Editorial: A Time to Be Thankful


Julia Tran

Christmas isn't all about the presents. It's also about being thankful.

The Editorial Board

As school gets out on Friday, Dec. 20 for winter break, students and staff will exhale a sigh of relief and overflow with joy about having two weeks off from school. 

It’s a well-deserved time of rest for hardworking students who spend nights on end staying up late to finish homework assignments, or studying for a test. We can finally make up for our irregular sleep schedules, and take time to relax. 

During winter break comes the holiday season, one of the most cheerful times of the year — specifically the time of year for America’s favorite holiday, Christmas. 

When celebrating the holidays this year, it’s important to be thankful, not only for what we receive, but for what we already have. Over the course of the season, it’s easy to become greedy, creating long lists of what we want.
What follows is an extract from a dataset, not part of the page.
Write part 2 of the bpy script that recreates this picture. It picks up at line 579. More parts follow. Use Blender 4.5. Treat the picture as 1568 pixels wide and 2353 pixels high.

We forget to focus on the other aspects of Christmas, which include more than just getting a brand new pair of shoes, or the most up to date version of the iPhone. Rather than only requesting everything we might want, we should also remember to make time to think of others.

According to The Washington Post, “more than 550,000 Americans experience homelessness on a typical night, and 1.4 million will spend some time in a shelter in a given year.” Many of these homeless Americans will live out Christmas Day on the streets, deprived of food, water, and shelter, which are basic human needs we commonly take for granted.

Locally, in Multnomah County, a third of households struggle to pay for their basic needs. They are generally unable to afford the basic things that we use every day, such as paper towels, toothpaste, or a pair of socks. Not only does this make it hard for parents to leave Christmas gifts under the tree for their children, but it also makes it a challenge to simply support themselves. Despite receiving assistance from various safety net programs, these families still struggle “to afford housing, food, transportation and healthcare.”

Throughout the month of December, La Salle hosts an annual Christmas drive to provide for more than 40 families of Lot Whitcomb Elementary School. On top of this and the several hours of required service for sophomores, juniors, and seniors, giving back to the community is something we should make an effort to do more often, whether it’s skipping our morning run for coffee, and donating that money to someone in need, or volunteering at Blanchet House on a night we aren’t too busy. 

In this time of celebration and cheer, let’s remember that Christmas isn’t all about presents. Instead, it’s a time to recognize the less fortunate, and help out those in our community. This holiday season, we should be thankful for the simpler things, and appreciate all the good that we have been fortunate enough to experience in our lives.